La verdadera esencia de la democracia reside en tener claro que esta es un medio más -de entre tantos- para alcanzar la paz y la prosperidad de las sociedades, y ordenar los puntos en común de los ciudadanos. Una vez que esto se comprenda y se olvide la idea revanchista que da alas a los partidos “del cambio”, tratando de que sea el pueblo el que los encumbre como élite dictatorial -ya que ellos son los únicos que saben cómo resolver nuestros problemas- la democracia se verá como lo que debe ser: un modo para resolver algunos temas concretos que no pueden ser depurados individualmente, y no un fin social en sí misma.

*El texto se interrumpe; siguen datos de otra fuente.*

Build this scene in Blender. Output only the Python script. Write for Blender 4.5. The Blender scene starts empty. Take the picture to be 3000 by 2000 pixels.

Y que en todo lo demás, seamos libres y responsables de nuestros errores y aciertos.

[1] HAYEK, F.A. “Derecho, Legislación y Libertad” Página 40. 2ª ed. Madrid. Unión Editorial, 2014.
[2] CUBEDDU, R. “Atlas del Liberalismo” Página 65. 1ª ed. Madrid. Unión Editorial, 1999.
[3] A este respecto, es de útil visionado el Seminario “Ideologías y Teorías Políticas Contemporáneas” del Profesor Miguel Anxo Bastos en la Universidad Francisco Marroquín durante el mes de agosto de 2015, disponible en este enlace.
[4] La democracia como abuso de la estadística, como decía Borges.
[5] Esta teoría viene afirmar que cuando a la hora de votar se presentan ante el votante tres alternativas o más, no existirá sistema de voto válido para reflejar lo deseado por los individuos como resultado general.
[6] Falacia ad hominem creada por Leo Strauss por la que cuando algo lo hizo Hitler (en este caso, subir al poder democráticamente), se utiliza de modo asociativo para decir que toda democracia es mala, y a la par, otro argumento ad nauseam para invalidar al interlocutor para el resto de la discusión. Una pena que Schopenhauer no fuera contemporáneo de estas teorías y publicase “El arte de tener razón” un siglo antes, pues hubiera sido una falacia digna de ser la número treinta y nueve en su obra.
[7] Entre otras muchas referencias, SAN JUAN PABLO II, “Encíclica Centesimus Annus”: “(…)Una democracia sin valores se convierte con facilidad en un totalitarismo visible o encubierto, como demuestra la historia.” Del mismo modo, COMPTE, T. “Juan Pablo II y la Democracia” en Revista Sociedad y Utopía Nº27 Página 26. Madrid, 2006 : “(…) lo que pretenden las teorías del poder inocente según las cuales no existe, por encima de la ley positiva y el querer de las mayorías, ningún límite al poder político.”
[8] HAYEK, F.A. “Los límites de la democracia” Página 5 y siguientes. Revista Ideas de Libertad nº 115. Ecuador, 2008.